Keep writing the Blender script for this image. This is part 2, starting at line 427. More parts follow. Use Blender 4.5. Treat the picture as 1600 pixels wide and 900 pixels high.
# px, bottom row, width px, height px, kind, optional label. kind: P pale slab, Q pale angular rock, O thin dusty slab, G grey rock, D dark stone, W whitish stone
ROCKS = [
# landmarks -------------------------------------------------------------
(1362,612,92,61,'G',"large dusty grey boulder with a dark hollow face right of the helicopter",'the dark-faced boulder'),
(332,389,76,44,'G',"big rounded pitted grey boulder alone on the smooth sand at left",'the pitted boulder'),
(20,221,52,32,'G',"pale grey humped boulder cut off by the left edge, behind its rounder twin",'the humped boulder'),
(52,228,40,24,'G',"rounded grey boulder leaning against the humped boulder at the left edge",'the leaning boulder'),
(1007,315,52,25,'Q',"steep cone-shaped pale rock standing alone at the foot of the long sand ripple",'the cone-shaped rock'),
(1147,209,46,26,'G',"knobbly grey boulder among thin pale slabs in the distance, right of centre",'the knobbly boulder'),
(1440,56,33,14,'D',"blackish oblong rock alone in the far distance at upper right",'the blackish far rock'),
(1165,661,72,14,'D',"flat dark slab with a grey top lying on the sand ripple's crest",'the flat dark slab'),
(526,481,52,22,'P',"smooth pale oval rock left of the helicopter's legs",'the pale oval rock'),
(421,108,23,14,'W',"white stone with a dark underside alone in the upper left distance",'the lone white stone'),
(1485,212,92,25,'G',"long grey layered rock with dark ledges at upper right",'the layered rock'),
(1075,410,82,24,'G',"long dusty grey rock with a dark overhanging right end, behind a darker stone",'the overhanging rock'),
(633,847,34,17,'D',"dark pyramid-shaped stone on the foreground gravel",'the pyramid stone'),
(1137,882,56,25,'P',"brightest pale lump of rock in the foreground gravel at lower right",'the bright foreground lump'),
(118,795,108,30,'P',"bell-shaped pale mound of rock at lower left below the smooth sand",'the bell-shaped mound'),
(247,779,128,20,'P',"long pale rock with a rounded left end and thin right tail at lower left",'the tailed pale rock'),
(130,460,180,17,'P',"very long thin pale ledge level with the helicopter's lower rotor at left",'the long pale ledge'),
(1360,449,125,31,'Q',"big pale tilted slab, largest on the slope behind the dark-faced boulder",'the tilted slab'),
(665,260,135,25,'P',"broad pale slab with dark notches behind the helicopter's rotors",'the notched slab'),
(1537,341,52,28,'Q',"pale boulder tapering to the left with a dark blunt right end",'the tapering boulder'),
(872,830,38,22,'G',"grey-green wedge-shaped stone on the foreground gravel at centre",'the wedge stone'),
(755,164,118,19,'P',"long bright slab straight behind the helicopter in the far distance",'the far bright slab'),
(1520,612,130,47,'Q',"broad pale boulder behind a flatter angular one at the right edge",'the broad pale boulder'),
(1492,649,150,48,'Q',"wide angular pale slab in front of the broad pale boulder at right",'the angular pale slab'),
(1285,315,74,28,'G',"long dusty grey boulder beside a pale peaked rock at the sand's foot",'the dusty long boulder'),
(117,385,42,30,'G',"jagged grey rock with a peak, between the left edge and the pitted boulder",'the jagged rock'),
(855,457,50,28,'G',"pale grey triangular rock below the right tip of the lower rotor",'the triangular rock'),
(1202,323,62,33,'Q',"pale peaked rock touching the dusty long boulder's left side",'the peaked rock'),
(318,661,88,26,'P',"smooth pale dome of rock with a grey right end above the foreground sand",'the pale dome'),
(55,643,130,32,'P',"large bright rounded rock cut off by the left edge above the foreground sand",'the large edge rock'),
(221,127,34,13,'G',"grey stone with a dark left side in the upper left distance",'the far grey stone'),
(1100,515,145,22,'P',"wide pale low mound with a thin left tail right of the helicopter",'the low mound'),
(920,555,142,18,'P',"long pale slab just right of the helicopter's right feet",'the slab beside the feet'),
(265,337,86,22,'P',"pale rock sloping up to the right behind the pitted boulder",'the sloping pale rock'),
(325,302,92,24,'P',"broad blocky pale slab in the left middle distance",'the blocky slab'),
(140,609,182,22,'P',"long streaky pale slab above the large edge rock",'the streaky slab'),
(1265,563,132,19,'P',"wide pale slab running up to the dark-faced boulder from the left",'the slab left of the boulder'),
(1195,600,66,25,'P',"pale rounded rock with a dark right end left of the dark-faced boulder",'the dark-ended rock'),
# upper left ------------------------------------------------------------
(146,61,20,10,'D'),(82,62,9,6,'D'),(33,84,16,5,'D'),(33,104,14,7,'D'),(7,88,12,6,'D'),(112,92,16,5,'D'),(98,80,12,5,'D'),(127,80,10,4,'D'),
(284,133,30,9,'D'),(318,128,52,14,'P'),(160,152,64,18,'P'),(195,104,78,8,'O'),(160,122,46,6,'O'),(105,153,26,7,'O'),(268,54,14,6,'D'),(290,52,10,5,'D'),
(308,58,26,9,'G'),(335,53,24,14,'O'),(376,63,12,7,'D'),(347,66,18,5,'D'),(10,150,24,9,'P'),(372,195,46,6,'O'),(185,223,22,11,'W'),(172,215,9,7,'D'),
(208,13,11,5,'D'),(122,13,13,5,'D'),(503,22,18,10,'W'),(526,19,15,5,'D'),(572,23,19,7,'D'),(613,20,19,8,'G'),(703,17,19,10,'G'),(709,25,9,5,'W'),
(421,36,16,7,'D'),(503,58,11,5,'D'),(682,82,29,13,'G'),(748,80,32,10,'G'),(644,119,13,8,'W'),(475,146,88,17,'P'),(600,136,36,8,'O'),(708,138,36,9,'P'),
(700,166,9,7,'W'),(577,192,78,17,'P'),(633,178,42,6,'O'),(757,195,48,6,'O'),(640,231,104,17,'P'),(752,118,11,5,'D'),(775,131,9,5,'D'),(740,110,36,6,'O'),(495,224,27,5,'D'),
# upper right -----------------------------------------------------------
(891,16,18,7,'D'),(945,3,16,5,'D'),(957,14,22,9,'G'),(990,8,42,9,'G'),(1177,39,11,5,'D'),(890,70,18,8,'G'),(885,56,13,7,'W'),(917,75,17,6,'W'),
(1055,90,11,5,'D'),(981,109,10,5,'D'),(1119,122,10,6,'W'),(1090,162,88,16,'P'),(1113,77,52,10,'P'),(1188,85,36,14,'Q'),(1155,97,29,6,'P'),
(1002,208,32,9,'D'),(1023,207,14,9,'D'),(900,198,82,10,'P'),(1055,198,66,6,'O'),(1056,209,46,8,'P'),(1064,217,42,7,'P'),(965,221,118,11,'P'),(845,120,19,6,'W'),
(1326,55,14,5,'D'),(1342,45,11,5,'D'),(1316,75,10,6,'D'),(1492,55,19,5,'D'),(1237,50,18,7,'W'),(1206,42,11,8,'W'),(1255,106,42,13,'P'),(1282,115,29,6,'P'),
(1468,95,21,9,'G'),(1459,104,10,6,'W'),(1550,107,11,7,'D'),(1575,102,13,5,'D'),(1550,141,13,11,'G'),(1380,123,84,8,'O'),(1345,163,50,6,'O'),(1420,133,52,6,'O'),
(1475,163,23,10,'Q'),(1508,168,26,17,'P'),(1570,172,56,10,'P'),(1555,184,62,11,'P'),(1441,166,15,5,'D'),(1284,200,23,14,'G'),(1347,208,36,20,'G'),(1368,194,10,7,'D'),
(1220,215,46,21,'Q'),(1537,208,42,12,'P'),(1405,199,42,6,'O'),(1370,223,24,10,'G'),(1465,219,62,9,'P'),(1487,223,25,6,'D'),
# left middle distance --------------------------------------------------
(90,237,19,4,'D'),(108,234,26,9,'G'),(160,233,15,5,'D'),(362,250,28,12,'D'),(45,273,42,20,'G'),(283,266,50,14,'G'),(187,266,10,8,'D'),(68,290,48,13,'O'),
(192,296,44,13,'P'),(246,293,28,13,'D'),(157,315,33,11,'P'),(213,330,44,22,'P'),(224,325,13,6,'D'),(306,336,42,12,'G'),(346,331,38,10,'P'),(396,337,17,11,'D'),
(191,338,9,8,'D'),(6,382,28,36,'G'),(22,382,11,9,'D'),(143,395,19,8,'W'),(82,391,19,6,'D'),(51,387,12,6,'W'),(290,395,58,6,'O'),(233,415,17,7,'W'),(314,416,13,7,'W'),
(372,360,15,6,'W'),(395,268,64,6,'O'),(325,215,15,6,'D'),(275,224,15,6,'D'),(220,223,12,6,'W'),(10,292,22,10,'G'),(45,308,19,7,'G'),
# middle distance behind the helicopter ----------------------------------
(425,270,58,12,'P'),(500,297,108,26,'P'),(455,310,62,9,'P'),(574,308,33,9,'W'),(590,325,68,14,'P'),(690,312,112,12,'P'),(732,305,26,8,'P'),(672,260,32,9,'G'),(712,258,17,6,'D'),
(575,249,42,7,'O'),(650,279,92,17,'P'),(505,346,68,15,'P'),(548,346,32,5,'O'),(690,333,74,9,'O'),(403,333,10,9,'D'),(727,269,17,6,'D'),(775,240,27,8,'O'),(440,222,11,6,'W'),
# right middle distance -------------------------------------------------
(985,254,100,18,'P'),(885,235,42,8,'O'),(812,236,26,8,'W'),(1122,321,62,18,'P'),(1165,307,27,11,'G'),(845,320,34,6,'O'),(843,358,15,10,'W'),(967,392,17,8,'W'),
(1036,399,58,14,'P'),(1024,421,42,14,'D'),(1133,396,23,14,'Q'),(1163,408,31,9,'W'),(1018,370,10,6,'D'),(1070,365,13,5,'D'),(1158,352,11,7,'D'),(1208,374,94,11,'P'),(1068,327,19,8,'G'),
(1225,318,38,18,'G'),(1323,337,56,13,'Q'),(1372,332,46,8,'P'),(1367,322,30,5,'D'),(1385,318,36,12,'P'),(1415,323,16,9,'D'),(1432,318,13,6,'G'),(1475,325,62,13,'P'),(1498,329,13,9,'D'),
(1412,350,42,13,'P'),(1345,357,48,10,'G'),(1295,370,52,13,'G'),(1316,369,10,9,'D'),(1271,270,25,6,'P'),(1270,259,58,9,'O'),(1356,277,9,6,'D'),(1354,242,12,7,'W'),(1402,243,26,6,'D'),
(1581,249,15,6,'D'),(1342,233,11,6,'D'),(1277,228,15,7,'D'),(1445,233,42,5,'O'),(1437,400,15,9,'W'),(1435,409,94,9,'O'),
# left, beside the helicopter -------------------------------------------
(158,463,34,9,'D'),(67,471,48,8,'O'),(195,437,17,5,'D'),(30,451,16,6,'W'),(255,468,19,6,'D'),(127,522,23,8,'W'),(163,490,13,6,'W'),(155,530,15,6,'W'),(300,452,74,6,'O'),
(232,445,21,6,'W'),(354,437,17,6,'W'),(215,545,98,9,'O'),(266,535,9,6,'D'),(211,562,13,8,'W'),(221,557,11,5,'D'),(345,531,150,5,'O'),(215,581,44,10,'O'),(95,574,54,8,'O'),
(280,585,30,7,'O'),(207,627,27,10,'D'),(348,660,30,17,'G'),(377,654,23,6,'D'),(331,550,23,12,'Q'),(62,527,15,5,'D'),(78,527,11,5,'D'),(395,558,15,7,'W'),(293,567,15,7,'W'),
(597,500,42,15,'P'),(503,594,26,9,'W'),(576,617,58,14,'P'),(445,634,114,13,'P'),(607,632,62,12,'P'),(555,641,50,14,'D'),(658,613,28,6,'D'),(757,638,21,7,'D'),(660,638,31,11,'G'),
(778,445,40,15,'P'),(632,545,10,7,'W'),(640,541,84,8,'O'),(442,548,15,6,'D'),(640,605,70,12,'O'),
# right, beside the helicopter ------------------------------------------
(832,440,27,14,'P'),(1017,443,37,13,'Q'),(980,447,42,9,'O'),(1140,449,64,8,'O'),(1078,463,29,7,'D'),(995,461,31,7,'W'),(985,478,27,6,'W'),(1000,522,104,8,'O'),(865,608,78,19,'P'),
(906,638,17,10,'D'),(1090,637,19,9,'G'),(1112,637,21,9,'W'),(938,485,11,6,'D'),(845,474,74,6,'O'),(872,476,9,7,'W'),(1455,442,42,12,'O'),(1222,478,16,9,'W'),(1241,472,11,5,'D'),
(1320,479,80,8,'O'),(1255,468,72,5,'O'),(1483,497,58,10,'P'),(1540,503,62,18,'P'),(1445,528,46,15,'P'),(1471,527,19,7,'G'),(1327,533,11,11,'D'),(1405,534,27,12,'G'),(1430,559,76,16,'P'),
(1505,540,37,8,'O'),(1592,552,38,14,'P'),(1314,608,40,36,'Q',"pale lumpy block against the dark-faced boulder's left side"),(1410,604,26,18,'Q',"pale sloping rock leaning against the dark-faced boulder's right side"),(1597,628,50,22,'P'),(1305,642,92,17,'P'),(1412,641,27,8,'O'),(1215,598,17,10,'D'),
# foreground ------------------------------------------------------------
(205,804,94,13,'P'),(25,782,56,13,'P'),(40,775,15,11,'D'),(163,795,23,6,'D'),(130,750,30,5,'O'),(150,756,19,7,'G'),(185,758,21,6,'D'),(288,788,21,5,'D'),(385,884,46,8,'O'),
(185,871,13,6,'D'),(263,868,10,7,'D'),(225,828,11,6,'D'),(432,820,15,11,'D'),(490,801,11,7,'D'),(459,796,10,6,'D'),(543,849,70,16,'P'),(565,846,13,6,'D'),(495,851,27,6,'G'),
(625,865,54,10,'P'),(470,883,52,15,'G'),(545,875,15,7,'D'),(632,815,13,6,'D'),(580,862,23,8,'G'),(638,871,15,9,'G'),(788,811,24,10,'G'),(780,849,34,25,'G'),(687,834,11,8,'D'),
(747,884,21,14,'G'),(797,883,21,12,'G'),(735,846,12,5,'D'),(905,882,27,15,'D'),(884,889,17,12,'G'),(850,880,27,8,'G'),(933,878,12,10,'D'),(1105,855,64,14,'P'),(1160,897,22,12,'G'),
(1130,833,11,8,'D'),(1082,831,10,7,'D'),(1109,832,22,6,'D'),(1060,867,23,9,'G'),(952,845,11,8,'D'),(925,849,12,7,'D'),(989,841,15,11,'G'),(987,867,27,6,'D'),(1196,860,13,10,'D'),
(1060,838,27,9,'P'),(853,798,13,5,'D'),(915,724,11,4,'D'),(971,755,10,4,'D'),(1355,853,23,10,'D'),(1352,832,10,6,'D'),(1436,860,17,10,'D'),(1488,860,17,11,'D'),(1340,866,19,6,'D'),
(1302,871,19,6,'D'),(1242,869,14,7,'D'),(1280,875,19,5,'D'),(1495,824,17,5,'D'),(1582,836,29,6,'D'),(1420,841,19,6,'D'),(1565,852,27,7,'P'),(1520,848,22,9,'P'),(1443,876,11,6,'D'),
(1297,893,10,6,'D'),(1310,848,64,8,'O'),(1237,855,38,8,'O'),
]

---

## Stated task
From the data, list each line in which the string "wide" appears.

## Written solution
Keep writing the Blender script for this image. This is part 2, starting at line 427. More parts follow. Use Blender 4.5. Treat the picture as 1600 pixels wide and 900 pixels high.
(1492,649,150,48,'Q',"wide angular pale slab in front of the broad pale boulder at right",'the angular pale slab'),
(1100,515,145,22,'P',"wide pale low mound with a thin left tail right of the helicopter",'the low mound'),
(1265,563,132,19,'P',"wide pale slab running up to the dark-faced boulder from the left",'the slab left of the boulder'),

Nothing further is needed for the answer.